Il paraît évident que leur perte était résolue très longtemps avant cet éclat. L’accusation et l’emprisonnement sont de 1309[1] ; mais on a retrouvé des lettres de Philippe le Bel au comte de Flandre, datées de Melun, 1306, par lesquelles il le priait de se joindre à lui pour extirper les templiers.

Il fallait juger ce prodigieux nombre d’accusés. Le pape Clément V, créature de Philippe, et qui demeurait alors à Poitiers, se joint à lui après quelques disputes sur le droit que l’Église avait d’exterminer ces religieux, et le droit du roi de punir des sujets. Le pape interrogea lui-même soixante et douze chevaliers. Des inquisiteurs, des commissaires délégués, procèdent partout contre les autres.

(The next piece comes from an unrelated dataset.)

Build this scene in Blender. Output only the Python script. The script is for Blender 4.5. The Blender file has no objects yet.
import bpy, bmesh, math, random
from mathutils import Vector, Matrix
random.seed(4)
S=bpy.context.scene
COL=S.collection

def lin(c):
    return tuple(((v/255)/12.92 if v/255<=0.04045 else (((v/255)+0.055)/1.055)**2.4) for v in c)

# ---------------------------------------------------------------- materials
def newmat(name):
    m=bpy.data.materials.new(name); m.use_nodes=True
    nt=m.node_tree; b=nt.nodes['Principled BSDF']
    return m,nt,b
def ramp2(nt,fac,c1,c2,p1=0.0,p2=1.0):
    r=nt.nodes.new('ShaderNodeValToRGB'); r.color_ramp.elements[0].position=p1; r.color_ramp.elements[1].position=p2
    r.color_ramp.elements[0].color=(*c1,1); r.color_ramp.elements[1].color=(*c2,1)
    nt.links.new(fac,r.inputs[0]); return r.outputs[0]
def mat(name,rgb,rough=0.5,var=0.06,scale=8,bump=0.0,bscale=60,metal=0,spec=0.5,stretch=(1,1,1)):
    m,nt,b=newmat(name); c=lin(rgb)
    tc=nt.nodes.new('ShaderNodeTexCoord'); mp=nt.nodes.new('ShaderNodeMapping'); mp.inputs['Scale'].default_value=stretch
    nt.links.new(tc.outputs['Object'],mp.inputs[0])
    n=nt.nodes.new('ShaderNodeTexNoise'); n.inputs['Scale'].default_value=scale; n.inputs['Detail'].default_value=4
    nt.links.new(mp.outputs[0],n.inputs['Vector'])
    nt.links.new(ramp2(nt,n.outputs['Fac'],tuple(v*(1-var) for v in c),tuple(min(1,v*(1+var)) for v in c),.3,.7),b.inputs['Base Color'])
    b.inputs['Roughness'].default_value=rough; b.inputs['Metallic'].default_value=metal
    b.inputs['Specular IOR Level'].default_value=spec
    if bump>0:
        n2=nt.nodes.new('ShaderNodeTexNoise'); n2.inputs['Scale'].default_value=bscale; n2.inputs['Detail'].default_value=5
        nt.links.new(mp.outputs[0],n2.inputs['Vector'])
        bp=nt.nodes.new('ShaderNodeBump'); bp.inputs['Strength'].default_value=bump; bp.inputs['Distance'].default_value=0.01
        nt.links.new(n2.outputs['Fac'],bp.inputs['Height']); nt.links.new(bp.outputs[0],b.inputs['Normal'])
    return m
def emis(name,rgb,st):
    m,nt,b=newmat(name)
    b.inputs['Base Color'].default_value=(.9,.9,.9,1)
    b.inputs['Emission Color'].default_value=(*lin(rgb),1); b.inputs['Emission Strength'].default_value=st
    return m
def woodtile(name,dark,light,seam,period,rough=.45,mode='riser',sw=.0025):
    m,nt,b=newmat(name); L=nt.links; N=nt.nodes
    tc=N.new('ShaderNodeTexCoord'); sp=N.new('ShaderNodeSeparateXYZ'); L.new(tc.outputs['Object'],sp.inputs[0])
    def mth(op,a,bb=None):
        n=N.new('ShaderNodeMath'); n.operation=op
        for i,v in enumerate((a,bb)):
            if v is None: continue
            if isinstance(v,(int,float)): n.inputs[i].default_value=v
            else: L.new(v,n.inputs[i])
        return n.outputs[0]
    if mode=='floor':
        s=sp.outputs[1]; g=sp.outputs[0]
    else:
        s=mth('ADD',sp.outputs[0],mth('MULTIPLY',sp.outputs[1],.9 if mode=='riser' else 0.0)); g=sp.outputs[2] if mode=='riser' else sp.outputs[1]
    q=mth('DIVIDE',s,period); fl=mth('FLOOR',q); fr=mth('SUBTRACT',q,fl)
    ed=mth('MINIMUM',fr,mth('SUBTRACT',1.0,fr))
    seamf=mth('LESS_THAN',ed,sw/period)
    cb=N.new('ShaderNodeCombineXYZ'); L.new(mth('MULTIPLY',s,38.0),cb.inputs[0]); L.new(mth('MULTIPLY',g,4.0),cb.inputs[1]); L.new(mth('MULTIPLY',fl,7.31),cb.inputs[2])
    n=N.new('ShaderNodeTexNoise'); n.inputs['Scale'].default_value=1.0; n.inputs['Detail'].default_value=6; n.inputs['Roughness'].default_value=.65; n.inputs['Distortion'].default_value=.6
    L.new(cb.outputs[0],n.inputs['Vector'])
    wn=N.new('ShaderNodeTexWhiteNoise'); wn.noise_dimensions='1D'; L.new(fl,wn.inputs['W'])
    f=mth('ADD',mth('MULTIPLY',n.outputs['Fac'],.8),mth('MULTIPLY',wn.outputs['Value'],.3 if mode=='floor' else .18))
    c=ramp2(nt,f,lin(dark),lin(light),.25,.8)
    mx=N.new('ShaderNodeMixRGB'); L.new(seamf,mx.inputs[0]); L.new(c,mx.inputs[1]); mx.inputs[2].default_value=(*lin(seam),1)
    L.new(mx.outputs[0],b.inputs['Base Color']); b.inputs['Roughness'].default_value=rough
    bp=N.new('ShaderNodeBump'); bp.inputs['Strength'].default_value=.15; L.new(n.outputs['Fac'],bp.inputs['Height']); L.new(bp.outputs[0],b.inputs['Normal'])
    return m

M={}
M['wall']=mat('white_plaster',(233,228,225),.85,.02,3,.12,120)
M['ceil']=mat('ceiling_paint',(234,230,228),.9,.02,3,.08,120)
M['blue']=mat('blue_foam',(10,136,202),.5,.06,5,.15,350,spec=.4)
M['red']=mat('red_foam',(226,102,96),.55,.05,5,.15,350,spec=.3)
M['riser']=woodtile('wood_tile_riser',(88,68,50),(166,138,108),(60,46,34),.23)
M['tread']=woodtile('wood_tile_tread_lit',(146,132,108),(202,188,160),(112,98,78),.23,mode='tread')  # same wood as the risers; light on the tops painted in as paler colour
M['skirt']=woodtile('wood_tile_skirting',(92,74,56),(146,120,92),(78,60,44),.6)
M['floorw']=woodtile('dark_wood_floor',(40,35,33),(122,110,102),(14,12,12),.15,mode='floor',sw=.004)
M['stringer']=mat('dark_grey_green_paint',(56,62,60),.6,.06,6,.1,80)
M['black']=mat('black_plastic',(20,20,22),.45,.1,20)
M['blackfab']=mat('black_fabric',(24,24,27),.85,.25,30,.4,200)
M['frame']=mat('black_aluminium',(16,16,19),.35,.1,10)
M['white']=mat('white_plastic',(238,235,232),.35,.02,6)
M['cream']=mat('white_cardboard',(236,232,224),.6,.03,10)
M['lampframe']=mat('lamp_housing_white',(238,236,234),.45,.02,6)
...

Les bulles sont envoyées chez tous les potentats de l’Europe pour les exciter à imiter la France. On s’y conforme en Castille, en Aragon, en Sicile, en Angleterre ; mais ce ne fut qu’en France qu’on fit périr ces malheureux. Deux cent et un témoins les accusèrent de renier Jésus-Christ en entrant dans l’ordre, de cracher sur la croix, d’adorer une tête dorée montée sur quatre pieds. Le novice baisait le profès qui le recevait, à la bouche, au nombril, et à des parties qui paraissaient peu destinées à cet usage. Il jurait de s’abandonner à ses confrères. Voilà, disent les informations conservées jusqu’à nos jours, ce qu’avouèrent soixante et douze templiers au pape même, et cent quarante-un de ces accusés à frère Guillaume, cordelier, inquisiteur dans Paris, en présence de témoins. On ajoute que le grand-maître de l’ordre même, et le grand-maître de Chypre, les maîtres de France, de Poitou, de Vienne, de Normandie, firent les mêmes aveux à trois cardinaux délégués par le pape.

(1312) Ce qui est indubitable, c’est qu’on fit subir les tortures les plus cruelles à plus de cent chevaliers, qu’on en brûla vifs cinquante-neuf en un jour, près de l’abbaye Saint-Antoine de Paris ; que le grand-maître Jacques de Molai, et Gui, frère du dauphin d’Auvergne, deux des principaux seigneurs de l’Europe, l’un par sa dignité, l’autre par sa naissance, furent aussi jetés

  1. L’accusation et l’emprisonnement sont de 1307 ; les arrêts sont de 1309. Voyez Voltaire lui-même, Histoire du Parlement, chapitre iv. (B.)